Just curious as rifle season is opening here in a little over a week and a half.
 
I wouldn't think it's going to make too much of a difference...I'd just want some sort of padding on there so that it wasn't going to make any noise when I got my gun up and rested. I don't think most of the shots you're going to take are long enough for that to matter. I have been wrong once before...
 
You don't want to rest your bare barrel on anything when making a medium to long shot. It will move the barrel enough to deflect the shot high. How high depends on the weight on the barrel and the length of the shot.
Always make sure the forearm of the gun is doing the resting.
 
You don't want to rest your bare barrel on anything when making a medium to long shot. It will move the barrel enough to deflect the shot high. How high depends on the weight on the barrel and the length of the shot.
Always make sure the forearm of the gun is doing the resting.
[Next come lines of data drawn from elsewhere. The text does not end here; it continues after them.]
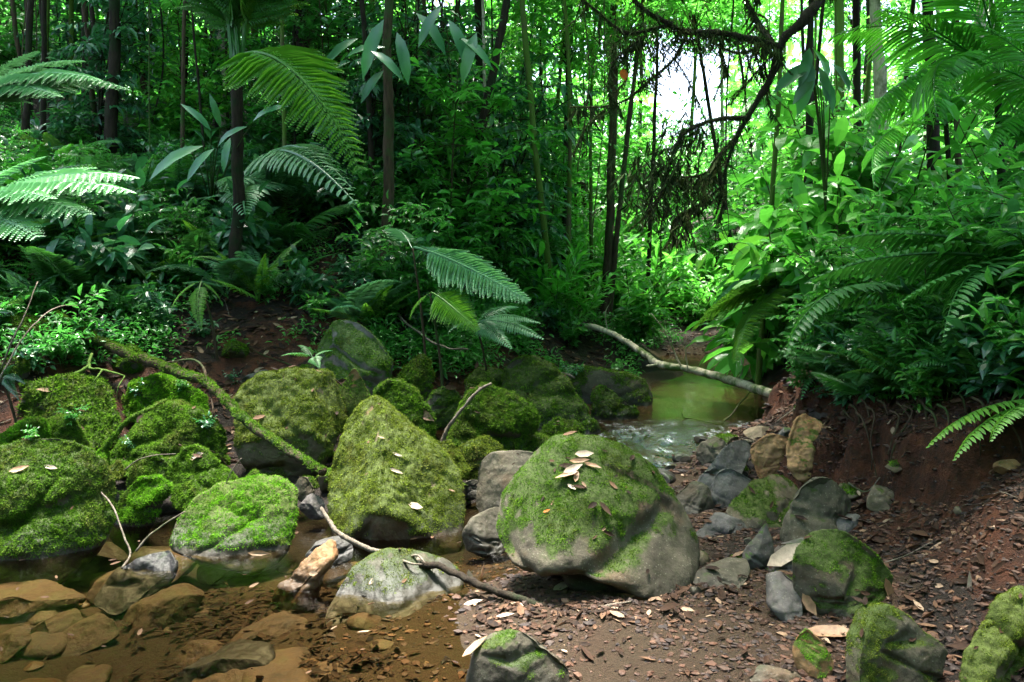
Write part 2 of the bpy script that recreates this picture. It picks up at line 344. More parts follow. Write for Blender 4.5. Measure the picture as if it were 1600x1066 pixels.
def height(x, y):
    sh = np.shape(x); xr, yr = np.ravel(x), np.ravel(y); xs = np.clip(xr, -20, 20); ys = np.clip(yr, -6, 40)
    z = np.zeros(len(xs))
    for s in range(0, len(xs), 20000):
        a, b = xs[s:s+20000], ys[s:s+20000]
        z[s:s+20000] = _phi((a[:, None]-CP[:, 0])**2+(b[:, None]-CP[:, 1])**2)@_sol[:_n]+_sol[_n]+_sol[_n+1]*a+_sol[_n+2]*b
    far = np.hypot(xr-xs, yr-ys); z = np.clip(z, -.3, 8)+np.minimum(far*.05, 5)
    P = np.stack([xr, yr, z*0], -1)
    hi = sstep(.1, .5, z-wl(yr))
    xl = np.interp(yr, [2.5, 3, 3.5, 4, 4.5, 5, 6, 7, 8, 9.5], [3.1, 2.6, 2.3, 2.1, 1.98, 1.95, 2.2, 2.5, 2.8, 3.3])+.24*vnoise(P*2.3, 17)+.10*vnoise(P*7, 18)+.04*vnoise(P*18, 19)
    dd = xr-xl; z = z+.27*sstep(-.02, .12, dd)*np.clip(1-dd/3., 0, 1)*sstep(2.6, 3.6, yr)*sstep(10, 8, yr)*sstep(0, .3, z+.1)
    z = z+fbm(P*.9, 4, 3)*(.03+.16*hi)+fbm(P*6, 3, 9)*(.008+.03*hi)
    return z.reshape(sh)
def axis(lo, hi, a, b, fine, grow):
    v = list(np.arange(a, b, fine)); s = fine
    while v[-1] < hi: s *= grow; v.append(v[-1]+s)
    s = fine
    while v[0] > lo: s *= grow; v.insert(0, v[0]-s)
    return np.array(v)
gx = axis(-140, 140, -4.5, 4.5, .03, 1.06); gy = axis(-60, 160, 2.3, 9, .03, 1.05)
X, Y = np.meshgrid(gx, gy); Z = height(X, Y); nx, ny = len(gx), len(gy)
TV = np.stack([X, Y, Z], -1).reshape(-1, 3)
i = (np.arange(ny-1)[:, None]*nx+np.arange(nx-1)[None]).ravel(); TQ = np.stack([i, i+1, i+nx+1, i+nx], 1)
gz = np.hypot(*np.gradient(Z, gy, gx)).ravel()
rel = TV[:, 2]-wl(TV[:, 1])
sand = sstep(.16, .03, rel)*(TV[:, 1] < 18)
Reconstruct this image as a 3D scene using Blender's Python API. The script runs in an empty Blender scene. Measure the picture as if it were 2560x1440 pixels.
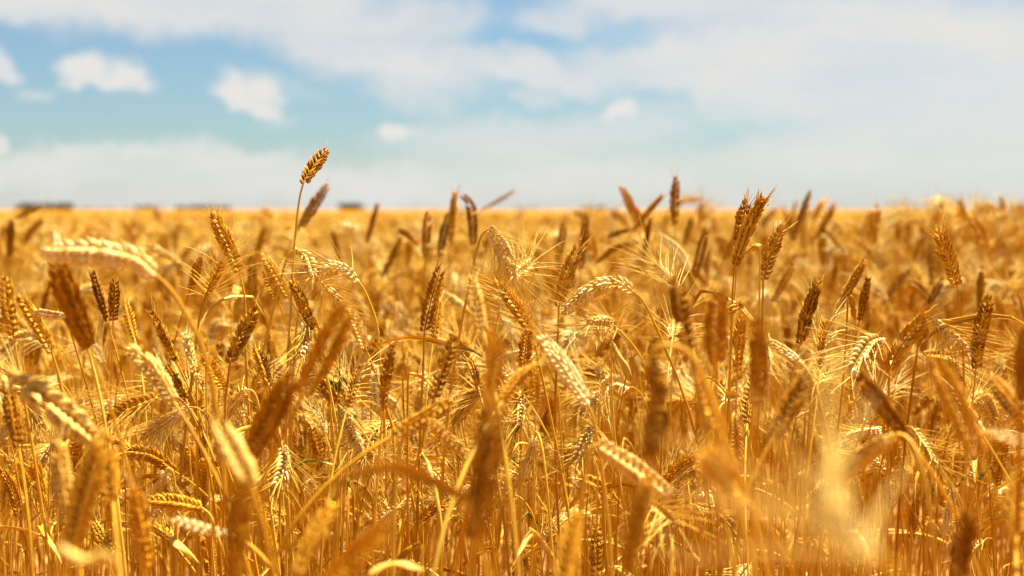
import bpy, math, random
import numpy as np
from mathutils import Vector, Matrix

random.seed(7)
rng = np.random.default_rng(11)
R = math.radians
sc = bpy.context.scene
COL = sc.collection

# ------------------------------------------------------------------ camera
HC = 0.92                      # eye height, just above the tops of the wheat
FPX = 2560 * 50 / 36           # focal length in photo pixels
PITCH = math.atan(195 / FPX)   # camera tipped slightly down
FOCUS = 1.78
cam_d = bpy.data.cameras.new('camera')
cam = bpy.data.objects.new('camera', cam_d)
COL.objects.link(cam)
cam_d.lens = 50
cam_d.sensor_width = 36
cam_d.clip_start = 0.02
cam_d.clip_end = 30000
cam.location = (0, 0, HC)
cam.rotation_euler = (R(90) - PITCH, 0, 0)
cam_d.dof.use_dof = True
cam_d.dof.focus_distance = FOCUS
cam_d.dof.aperture_fstop = 3.9
cam_d.dof.aperture_blades = 0
sc.camera = cam

# ------------------------------------------------------------------ render look
sc.view_settings.view_transform = 'Standard'
sc.view_settings.look = 'None'
sc.view_settings.exposure = 2.36
sc.view_settings.gamma = 1.0
sc.render.engine = 'CYCLES'
sc.cycles.use_denoising = True
sc.cycles.max_bounces = 6
sc.cycles.diffuse_bounces = 4
sc.cycles.glossy_bounces = 2
sc.cycles.transmission_bounces = 4
sc.cycles.transparent_max_bounces = 8
sc.cycles.caustics_reflective = False
sc.cycles.caustics_refractive = False

# ------------------------------------------------------------------ sun and sky
SUN_EL, SUN_AZ = R(63), R(42)            # high, ahead of the camera and to the right
sun_d = bpy.data.lights.new('sun', 'SUN')
sun_d.energy = 5.0
sun_d.angle = R(0.53)
sun_d.color = (1.0, 0.91, 0.70)
sun = bpy.data.objects.new('sun', sun_d)
COL.objects.link(sun)
to_sun = Vector((math.sin(SUN_AZ) * math.cos(SUN_EL), math.cos(SUN_AZ) * math.cos(SUN_EL), math.sin(SUN_EL)))
sun.rotation_euler = to_sun.to_track_quat('Z', 'Y').to_euler()
sun.location = to_sun * 50

world = bpy.data.worlds.new('World')
sc.world = world
world.use_nodes = True
world.cycles.sampling_method = 'NONE'      # the cloudy sky is smooth: rays that leave the field find it
wt = world.node_tree
for n in list(wt.nodes):
    wt.nodes.remove(n)
WN, WL = wt.nodes, wt.links


def wn(kind, **kw):
    n = WN.new(kind)
    for k, v in kw.items():
        setattr(n, k, v)
    return n


def wmath(op, a, b=None, c=None, clamp=False):
    n = wn('ShaderNodeMath', operation=op)
    n.use_clamp = clamp
    for i, v in enumerate((a, b, c)):
        if v is None:
            continue
        if isinstance(v, (int, float)):
            n.inputs[i].default_value = v
        else:
            WL.new(v, n.inputs[i])
    return n.outputs[0]


out = wn('ShaderNodeOutputWorld')
bg = wn('ShaderNodeBackground')
bg.inputs['Strength'].default_value = 0.05
WL.new(bg.outputs[0], out.inputs['Surface'])
sky = wn('ShaderNodeTexSky', sky_type='NISHITA')
sky.sun_disc = False
sky.sun_elevation = SUN_EL
sky.sun_rotation = SUN_AZ
sky.air_density = 1.0
sky.dust_density = 0.4
sky.ozone_density = 0.8
tint = wn('ShaderNodeMix', data_type='RGBA', blend_type='MULTIPLY')
tint.inputs[0].default_value = 1.0
WL.new(sky.outputs[0], tint.inputs[6])
tint.inputs[7].default_value = (0.285, 0.352, 0.40, 1)

# directions on the sky as azimuth / elevation in degrees
tc = wn('ShaderNodeTexCoord')
sep = wn('ShaderNodeSeparateXYZ')
WL.new(tc.outputs['Generated'], sep.inputs[0])
az = wmath('MULTIPLY', wmath('ARCTAN2', sep.outputs[0], sep.outputs[1]), 180 / math.pi)
el = wmath('MULTIPLY', wmath('ARCSINE', sep.outputs[2]), 180 / math.pi)
comb = wn('ShaderNodeCombineXYZ')
WL.new(az, comb.inputs[0])
WL.new(el, comb.inputs[1])
# billowy edge: warp the coordinates with two scales of noise
vec = comb.outputs[0]
for scale, amt in ((0.55, 1.1), (1.7, 0.55), (4.5, 0.22)):
    nz = wn('ShaderNodeTexNoise')
    nz.inputs['Scale'].default_value = scale
    nz.inputs['Detail'].default_value = 1
    WL.new(comb.outputs[0], nz.inputs['Vector'])
    sub = wn('ShaderNodeVectorMath', operation='SUBTRACT')
    WL.new(nz.outputs['Color'], sub.inputs[0])
    sub.inputs[1].default_value = (0.5, 0.5, 0.5)
    mul = wn('ShaderNodeVectorMath', operation='MULTIPLY')
    WL.new(sub.outputs[0], mul.inputs[0])
    mul.inputs[1].default_value = (amt * 1.6, amt, 0)
    add = wn('ShaderNodeVectorMath', operation='ADD')
    WL.new(vec, add.inputs[0])
    WL.new(mul.outputs[0], add.inputs[1])
    vec = add.outputs[0]
flat = wn('ShaderNodeVectorMath', operation='MULTIPLY')
WL.new(vec, flat.inputs[0])
flat.inputs[1].default_value = (1, 1, 0)
CV = flat.outputs[0]
TURNED = {0: CV}


def patch(px, py, rx, ry, rot=0.0, amount=1.0, inner=0.45, outer=1.25):
    """a soft cloud bank at a fixed azimuth / elevation of the sky"""
    a = 0 if abs(rot) < 7 else (15 if rot > 0 else -15)
    if a not in TURNED:
        vr = wn('ShaderNodeVectorRotate', rotation_type='Z_AXIS')
        vr.inputs['Angle'].default_value = R(a)
        WL.new(CV, vr.inputs['Vector'])
        TURNED[a] = vr.outputs[0]
    k = math.degrees(1 / FPX)
    c = Matrix.Rotation(R(a), 2) @ Vector((math.degrees(math.atan((px - 1280) / FPX)), math.degrees(math.atan((525 - py) / FPX))))
    ma = wn('ShaderNodeVectorMath', operation='MULTIPLY_ADD')
    WL.new(TURNED[a], ma.inputs[0])
    ma.inputs[1].default_value = (1 / (rx * k), 1 / (ry * k), 0)
    ma.inputs[2].default_value = (-c.x / (rx * k), -c.y / (ry * k), 0)
    ln = wn('ShaderNodeVectorMath', operation='LENGTH')
    WL.new(ma.outputs[0], ln.inputs[0])
    mr = wn('ShaderNodeMapRange', interpolation_type='SMOOTHSTEP')
    mr.inputs['From Min'].default_value = outer
    mr.inputs['From Max'].default_value = inner
    mr.inputs['To Min'].default_value = 0
    mr.inputs['To Max'].default_value = amount
    WL.new(ln.outputs['Value'], mr.inputs['Value'])
    return mr.outputs[0]


def union(vals):
    keep = None
    for v in vals:
        inv = wmath('SUBTRACT', 1.0, v)
        keep = inv if keep is None else wmath('MULTIPLY', keep, inv)
    return wmath('SUBTRACT', 1.0, keep)


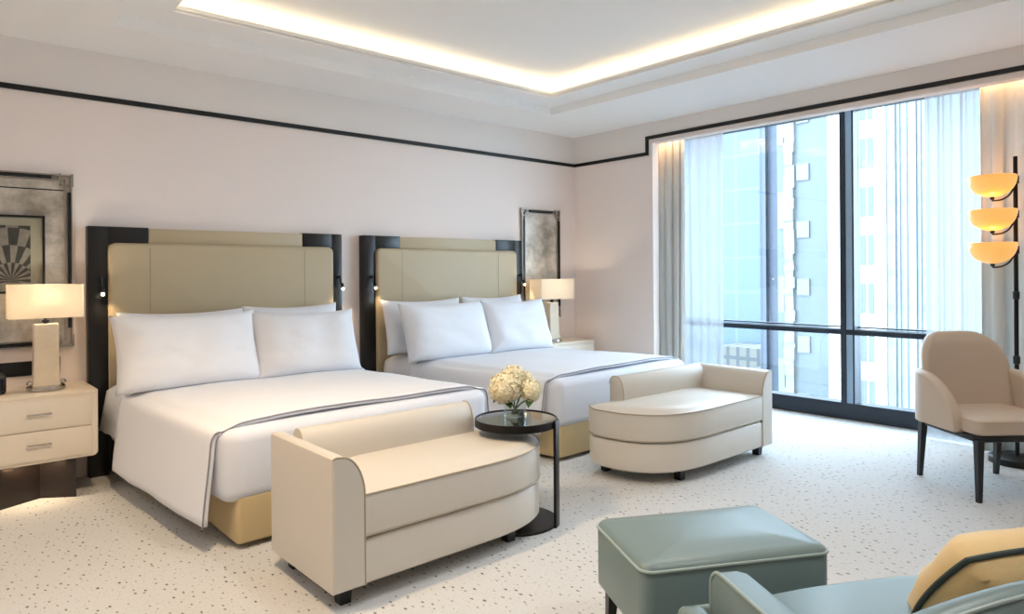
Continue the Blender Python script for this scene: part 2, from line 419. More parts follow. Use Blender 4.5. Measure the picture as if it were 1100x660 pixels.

The rifle would actually be resting on top of the (slightly) padded sling on top of the rail. I'm always careful that the barrel isn't touching anything when I shoot.
 
The amount of padding under the forearm of the rifle will not make a lick of change in point of impact. We use enough padding so the rifle does not scratch under recoil not much more. However I have shot out of some way over padded rails without a problem from ranges from 40 to 400 yards. If there was a missed shot it was user error not a cushion problem.
 
Sand bags, padded rail, unpadded rail, shooting sticks...doesn't seem to matter for me, but as others said, don't rest the barrel itself on anything.
 
I was simply curious. As I stated in my original post, I've never actually shot my rifle from a treestand, so I don't know if there would be any affect on the POI.
 
I cant speak to centerfire rifles BUT I do a shoot a slightly higher POI with my muzzleloader off my shooting bar on my ladder stand. Its padded but I think its the bounce from the bar mixed with the slow recoil of the gun. For me its repeatable-
 
i bring a Primos trigger stick monopod into my stands that dont have rails. Rest your stock not your barrel on the rail and you wont have a POI shift
 
I have killed a lot of deer from a climber and from ladder stands that had the foam insulation wrapped with camo duct tape. I have rested my rifle on this insulation many times and have not missed-that I recall. I don't see why resting the forearm on anything would cause an issue as it rests on something every time you shoot it.
 
Yeah, the metal stands we have wrap up nicely with 3/4" pipe insullation. We get the pre-sticky stuff from Wal-mart, attach to the salient resting and comfortpoints, then wrap in duct tape. A tight wrap and it is "padded" about like a punching bag. In other words, it is still, but has some give to it, but not much.

The padding alleviates the "clinks" associated with hitting the metal (if it was uncovered) by other hard objects like barrels, stocks, binoculars, spotting scopes (don't ask), and so on.

We put it on the arm rests and the back rails to add some size volume and padding for comfort.